The hypothetical universe spends most of its time at maximum entropy. But simply due to chance, it changes into a state of lower entropy occasionally. Observer B would assume that time is moving “left”, while observer A sees time moving “right” — if we assume they both define increasing entropy as going forward in time. Illustration inspired by Ćirković.
Now here’s where things get truly weird: What would this look like for a person in this universe? Let us say that Alice is coincidentally at point A in this universe. From her perspective, she sees her local region of space becoming more disordered over time as it returns to its natural state of maximum entropy. She calls this direction of increasing disorder “forward” in time, just like we do in our universe.
But what about Bob, who happens to have been born at point B? We cannot know for certain what he experiences, of course. However, it does not seem unreasonable that he would experience time in the opposite direction that Alice does — simply because his brain, like Alice’s, interprets rising entropy as meaning “forward” in time. From his perspective, his local region of space is also becoming more disordered, but in what Alice would call the “backward” direction.
If there is no such hardwired preference in the brain for interpreting rising entropy as “forward,” he could also interpret decreasing entropy as “forward.” But in either case, the key insight is that the direction of time is fundamentally tied to the concept of entropy.
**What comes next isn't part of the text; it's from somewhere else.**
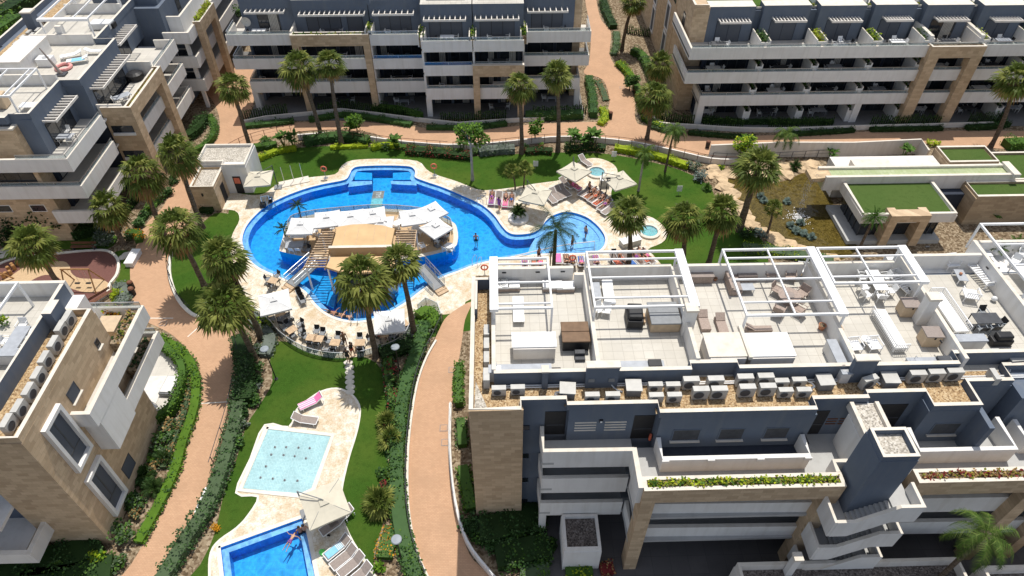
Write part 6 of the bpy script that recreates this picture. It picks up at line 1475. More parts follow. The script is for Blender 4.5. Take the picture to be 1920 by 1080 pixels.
IT = [((560,440), P_TW, 0, 'pale table under the left island parasol'), ((552,458), P_TG, .1, 'grey glass table on the left tip of the island'), ((610,432), P_CAFE, .1, 'wooden table beside the island slats'), ((744,418), P_RNDW, 0, 'white round table behind the right slats'), ((780,427), P_RNDW, 0, 'grey round table right of the wooden slats'), ((824,443), P_TB, .4, 'dark table with guests at the right end of the island'), ((842,460), P_RNDW, 0, 'small round table at the lower right island corner')]
for p, P, rz, lb in IT: x, y = at(*p, BZ+.73); P.put((x, y, BZ), rz, lb, 'tables on the pool bar island')
ICH = [((545,437), 1.5), ((573,436), -1.5), ((541,452), 1.0), ((548,466), 2.9), ((560,466), 3.0), ((571,457), -1.5), ((577,467), -.5), ((590,432), .5), ((598,440), 2.5), ((621,427), -.6), ((744,426), 3.0), ((750,412), -.3), ((773,432), 2.2), ((787,433), -2.2), ((778,419), .2), ((812,441), 1.6), ((820,450), 2.8), ((832,449), -2.4), ((837,440), -1.2), ((836,465), 2.6), ((846,466), -2.0), ((792,460), 2.0), ((768,464), .4)]
for i, (p, rz) in enumerate(ICH): x, y = at(*p, BZ+.5); (P_CHW if i not in (5, 6, 17, 18) else P_CHB).put((x, y, BZ), rz, '%s chair on the pool bar island %s' % ('white' if i not in (5, 6, 17, 18) else 'dark', ('left tip, %s from the left' % ORD[i] if i < 10 else 'right half, %s from the slats' % ORD[i-10])), 'chairs on the pool bar island')
# sun loungers ---------------------------------------------------------------------
GS = 'taupe sun loungers with white frames'
LG = []                                         # (position, turn) kept for the people
def lounge(lb, p, rz, P=P_LOUNGE, z=.03, grp=GS):
    x, y = at(*p, z+.35); P.put((x, y, z), rz, lb, grp); LG.append((x, y, z, rz)); return (x, y, z, rz)
TOW = []
def towel(lb, L, mat, l0=-.9, l1=.28, w=.5, grp='towels on the sun loungers'):
    x, y, z, rz = L; m = MB(); m.box(-w/2, w/2, l0, l1, .372, .392); m.face([(-w/2-.002, l0-.01, .392), (-w/2-.03, l0-.02, .12), (w/2+.03, l0-.02, .12), (w/2+.002, l0-.01, .392)]); o = m.build('towel', mat); o.location = (x, y, z); o.rotation_euler = (0, 0, rz); tag(o, lb, 'towel', grp)
L1 = lounge('lounger under the pink striped towel on the garden deck', (584,753), ang((568,760), (603,744)))
L2 = lounge('lounger just below the pink one on the garden deck', (571,786), ang((588,789), (551,784)))
m = MB()
for k in range(7): m.box(-.31+k*.089, -.31+(k+1)*.089, -1.0, .3, .37, .39+.002*(k % 2), k % 2)
c_, s_ = cos(radians(35)), sin(radians(35))
m.bar((0, .3, .375), (0, .28+.6*c_, .375+.6*s_), .6, .02, 0)
o = m.build('beach_towel', ['pink', 'canopy_white']); o.location = L1[:3]; o.rotation_euler = (0, 0, L1[3]); tag(o, 'pink and white striped towel spread over a lounger on the garden deck', 'towel')
a1 = ang((926,384), (930,357)); GA_ = [lounge('%s lounger from the left in the row beside the white planter' % ORD[i], p, a1) for i, p in enumerate(((922,372), (935,373), (948,376), (959,377)))]
a2 = ang((1050,375), (1030,355)); GB_ = [lounge('%s of four empty loungers right of the planter parasol' % ORD[i], p, a2) for i, p in enumerate(((1032,370), (1041,365), (1050,361), (1058,358)))]
a3 = ang((1101,368), (1125,352)); GCc = [lounge('%s lounger down the slanting row below the round spa' % ORD[i], p, a3) for i, p in enumerate(((1098,359), (1108,364), (1116,370), (1125,376), (1134,385), (1142,392)))]
a4 = ang((1076,350), (1060,340)); GD = [lounge('left lounger in the shade of the spa parasol', (1062,344), a4), lounge('right lounger in the shade of the spa parasol', (1076,347), a4)]
lounge('lounger behind the spa parasol on the lawn edge', (1097,302), .6)
GE = [lounge('%s lounger in the poolside row behind the foreground roof, from the left' % ORD[i], p, pi) for i, p in enumerate(((984,496), (1001,495), (1013,494), (1047,488), (1062,489), (1073,491), (1090,493), (1105,492), (1118,491)))]
GF = [lounge('%s lounger right of the small spa palm, from the left' % ORD[i], p, .5) for i, p in enumerate(((1156,490), (1168,488), (1180,488), (1194,484), (1205,480), (1214,482)))]
a5 = ang((622,1040), (652,1016)); GG = [lounge('%s lounger beside the lower pool, counted down from the parasol' % ORD[i], p, a5) for i, p in enumerate(((634,1026), (646,1044), (660,1058), (674,1078)))]
a6 = ang((618,984), (645,965)); lounge('lounger in the shade of the large beige parasol, upper', (640,968), a6); lounge('lounger in the shade of the large beige parasol, lower', (626,982), a6)
for i, (L, mt) in enumerate(((GA_[0], 'purple'), (GA_[2], 'pink'), (GCc[1], 'terracotta'), (GCc[3], 'orange_red'), (GD[1], 'pink'), (GE[0], 'purple'), (GE[2], 'orange_red'), (GE[3], 'pink'), (GE[4], 'brown_cover'), (GE[6], 'blue_cloth'), (GE[8], 'purple'), (GF[0], 'orange_red'), (GF[2], 'blue_cloth'), (GF[4], 'orange_red'), (GG[0], 'light_blue'))):
    towel('%s towel on a lounger %s' % (mt.replace('_', ' '), ('by the white planter, first', 'by the white planter, third', 'below the spa, second', 'below the spa, fourth', 'in the spa parasol shade', 'behind the roof, first', 'behind the roof, third', 'behind the roof, fourth', 'behind the roof, fifth', 'behind the roof, seventh', 'behind the roof, ninth', 'right of the spa palm, first', 'right of the spa palm, third', 'right of the spa palm, fifth', 'nearest the large beige parasol')[i]), L, mt)
m = MB()
for k in range(9): m.box(-.26, .26, -.1+k*.1, -.05+k*.1, .40, .41)
o = m.build('striped_towel', 'canopy_white'); o.location = GG[0][:3]; o.rotation_euler = (0, 0, GG[0][3]); tag(o, 'white striped towel crumpled on the lounger nearest the beige parasol', 'towel')
# spas, planter pot, ladders, lifebuoys, lamps ---------------------------------------
for lb, p in (('round spa pool between the two beige parasols', (1119,322)), ('round spa pool beside the lawn palms', (1217,433))):
    x, y = at(*p, .2); t = thing('spa_pool', lb, 'hot tub', (x, y, 0), 0, 'round spa pools'); m = MB(); m.lathe([(1.15, 0), (1.15, .22), (.86, .25), (.84, -.0), (.8, .03)], n=28, cap=False); m.build('rim', 'cap', t)
    m = MB(); m.lathe([(.84, .2), (.8, .08), (.45, .07), (.42, .035), (.02, .03)], n=24, cap=False); m.build('basin', 'spa_tile', t); m = MB(); m.lathe([(.01, .19), (.845, .19)], n=24, cap=False); m.build('water', 'spa_water', t)
x, y = at(972, 411); t = thing('planter', 'big round white planter on a stepped base at the pool edge', 'planter', (x, y, 0)); m = MB(); m.lathe([(1.05, .02), (1.05, .3), (.85, .36), (.62, .38)], n=24); m.build('base', 'white', t); m = MB(); m.lathe([(.5, .38), (.62, .9), (.54, .9), (.5, .8), (.02, .8)], n=20); m.build('pot', 'white', t); m = MB(); m.lathe([(.02, .805), (.52, .805)], n=16, cap=False); m.build('soil', 'soil', t)
for lb, p, rz in (('steel pool ladder below the lower pool curve', (666,604), pi), ('white ladder rails at the right pool corner', (893,496), 2.6), ('steel pool ladder on the upper left pool rim', (510,383), -.9), ('steel pool ladder near the left of the lounger row', (902,381), .9)):
    x, y = at(*p); t = thing('pool_ladder', lb, 'pool ladder', (x, y, 0), rz, 'pool ladders')
    for s in (-.28, .28): m = MB(); m.path([(s, -.5, .03), (s, -.5, .7), (s, -.3, .9), (s, 0, .9), (s, .25, .7), (s, .25, -.9)], .025); m.build('rail', 'steel', t)
    m = MB(); [m.box(-.28, .28, .2, .3, z, z+.03) for z in (-.8, -.5, -.2)]; m.build('treads', 'steel', t)
m = MB(); x, y = at(494, 388); t = thing('pool_lift', 'black and steel pool access lift at the upper left pool rim', 'pool lift', (x, y, 0)); m.box(-.25, .25, -.25, .25, .03, .5); m.build('base', 'black', t); m = MB(); m.path([(0, 0, .5), (0, 0, 1.3), (.8, .1, 1.4), (.8, .1, .9)], .05); m.build('arm', 'steel', t); m = MB(); m.box(.6, 1.0, -.1, .3, .5, .55); m.box(.6, 1.0, .28, .33, .55, 1.0); m.build('seat', 'black', t)
for lb, p in (('orange lifebuoy on a post left of the pool alcove', (611,334)), ('orange lifebuoy on a post right of the pool alcove', (815,329)), ('orange lifebuoy on the deck corner left of the roof terraces', (909,519)), ('orange lifebuoy among the poolside loungers', (1072,501))):
    x, y = at(*p); t = thing('lifebuoy_stand', lb, 'lifebuoy', (x, y, 0), 0, 'lifebuoys on posts'); m = MB(); m.tube((0, 0, 0), (0, 0, 1.5), .03, 6); m.build('post', 'mid_grey', t); m = MB(); m.lathe([(.25, 0), (.25, .05)], n=12); m.build('foot', 'mid_grey', t); m = MB(); m.torus((0, -.06, 1.25), .30, .075, 18, 8, 'y'); m.build('ring', 'orange_red', t)
def lamp(lb, base, h, grp='disc topped garden lamps'):
    x, y = at(*base); t = thing('garden_lamp', lb, 'lamp', (x, y, 0), 0, grp); m = MB(); m.tube((0, 0, 0), (0, 0, h), .05, 8, .035); m.build('pole', 'black', t); m = MB(); m.lathe([(.05, h-.08), (.3, h-.02), (.34, h+.02), (.3, h+.07), (.03, h+.1)], n=18); m.build('lamp_disc', 'lamp_grey', t); m = MB(); m.lathe([(.16, 0), (.16, .06)], n=10); m.build('foot', 'black', t)
lamp('disc topped lamp on the garden lawn left of the stepping stones', (518,711), 3.75); lamp('disc topped lamp in the shrubs at the right end of the terrace', (751,705), 3.6); lamp('disc topped lamp above the orange flower bed', (755,1056), 3.4)
for lb, p, h in (('thin black lamp post beside the right spa parasol', (1135,372), 2.6), ('black post behind the leftmost roof pergola', (1031,508), 2.4), ('black lamp post beside the small spa palm', (1145,500), 2.2)):
    x, y = at(*p); t = thing('lamp_post', lb, 'lamp', (x, y, 0), 0, 'thin black lamp posts'); m = MB(); m.tube((0, 0, 0), (0, 0, h), .05, 6); m.build('pole', 'black', t); m = MB(); m.box(-.15, .3, -.07, .07, h-.1, h+.02); m.build('lamp_head', 'black', t)
for lb, p, s in (('white pump box right of the spa', (1133,348), .8), ('long white box beside the small spa', (1181,458), 1.0)):
    x, y = at(*p); t = thing('pump_box', lb, 'box', (x, y, 0), .35 if s == 1.0 else 0); m = MB(); m.box(-s, s, -.4, .4, 0, .62) if s == 1.0 else m.box(-.5, .5, -.4, .4, 0, .9); m.build('box', 'ac_white', t); m = MB(); m.box(-s-.04, s+.04, -.44, .44, .62, .67) if s == 1.0 else m.box(-.53, .53, -.43, .43, .9, .95); m.build('lid', 'white_plastic', t)
for lb, p in (('white notice board on the lawn under the right lawn edge palm', (1004,318)), ('white notice paddle above the spa', (1150,300)), ('white notice board on the lawn near the pond', (1272,365))):
    x, y = at(*p); t = thing('notice_board', lb, 'sign', (x, y, 0), 0, 'white notice boards on the lawn'); m = MB(); m.tube((0, 0, 0), (0, 0, .8), .025, 5); m.build('post', 'mid_grey', t); m = MB(); m.box(-.28, .28, -.03, .0, .45, 1.15); m.build('board', 'canopy_white', t)
t = thing('poolside_shower', 'pale shower platform with three slim poles beside the pool', 'shower', (*at(552, 342), 0), .35); m = MB(); m.box(-1.6, 1.6, -.55, .55, .02, .1); m.build('platform', 'cap', t)
for k in (-1, 0, 1): m = MB(); m.tube((k*1.0, .2, .1), (k*1.0, .2, 2.1), .035, 6); m.tube((k*1.0, .2, 2.1), (k*1.0, -.15, 2.15), .03, 6); m.build('shower_pole', 'steel', t)
# floating mat with letters, volleyball net
x, y = at(709, 366, -1.08); t = thing('pool_mat', 'dark and turquoise mat lying on the pool floor behind the bar parasols', 'mat', (x, y, -1.09)); m = MB(); m.box(-.62, .62, -.6, .75, 0, .03); m.build('dark_panel', 'taupe', t); m = MB(); m.box(-.62, .62, -2.2, -.6, 0, .03); m.build('turquoise_panel', 'spa_tile', t)
cu = bpy.data.curves.new('letters', 'FONT'); cu.body = 'TM'; cu.size = .78; cu.align_x = 'CENTER'; cu.align_y = 'CENTER'; co = bpy.data.objects.new('letters', cu); COL.objects.link(co); dg = bpy.context.evaluated_depsgraph_get(); me = bpy.data.meshes.new_from_object(co.evaluated_get(dg)); bpy.data.objects.remove(co); lo = bpy.data.objects.new('lettering', me); COL.objects.link(lo); me.materials.clear(); me.materials.append(MAT['canopy_white']); lo.parent = t; lo.location = (0, .08, .036); lo.rotation_euler = (0, 0, -pi/2)
t = thing('pool_net', 'white topped ball net across the shallow end of the pool', 'net', (0, 0, 0)); m = MB(); A = [Vector((*at(*p, .25), .25)) for p in ((965,480), (1015,468), (1065,458), (1115,452.5))]; m.path(A, .05); m.build('top_tape', 'canopy_white', t); m = MB(); b = [Vector((*at(*p, -.03), -.03)) for p in ((1080,470), (1115,468.5))]; m.path([A[2], b[0], b[1], A[3]], .02); m.build('net_frame', 'mid_grey', t)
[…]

And if we use rising entropy as our arrow of time, different observers might actually disagree about which way time is flowing — a concept that makes my head spin every time I think about it.
The Cosmic Siblings: Time and Entropy
I sometimes think of entropy and time as close siblings — only that one sibling gets all the fame while the other is working behind the scenes. Time is the celebrity, the one we’re all familiar with, while entropy is the quieter sibling doing the essential work that makes time’s direction possible. They generally have the same tastes and move in the same direction: More time, more entropy. Like siblings growing up together, you rarely see one without the other.
They rely on each other in ways that are both beautiful and necessary: Without entropy and its steady march toward disorder, we would have no way to tell which way time flows — no arrow pointing from past to future. But without time itself, entropy would be frozen in place: there would be no stage for the cosmic dance from order to disorder, no way for systems to evolve from low entropy to high entropy states.
They can get into fights, but it is rather rare: A maximum of entropy, like in our hypothetical universe of perfectly spread-out particles, messes up the time arrow by making all directions equivalent. But so does a maximum amount of time (an infinite amount, to be precise) mess up the notion of entropy increase being certain. Given forever, even the most improbable decreases in entropy become inevitable. It’s like how even the closest siblings occasionally find ways to complicate each other’s lives.
To make the way back from these philosophical takes to the real world, I want to conclude this article with a practical intuition. If you want to figure out what types of processes increase entropy, try this simple mental exercise: picture any process playing backward in your head. If the reversed version seems absurd or impossible — like a broken cup reassembling itself or spilled coffee leaping back into its mug — then you’re looking at a process that creates entropy and has a definite direction in time. Nature’s preference for increasing entropy is what makes these reverse processes seem so ridiculous to us.
Thank you for following me on this journey through the mysteries of time and entropy. May your coffee cup always stay intact, may your room always be uncluttered, and may you never have to witness the laws of thermodynamics running in reverse!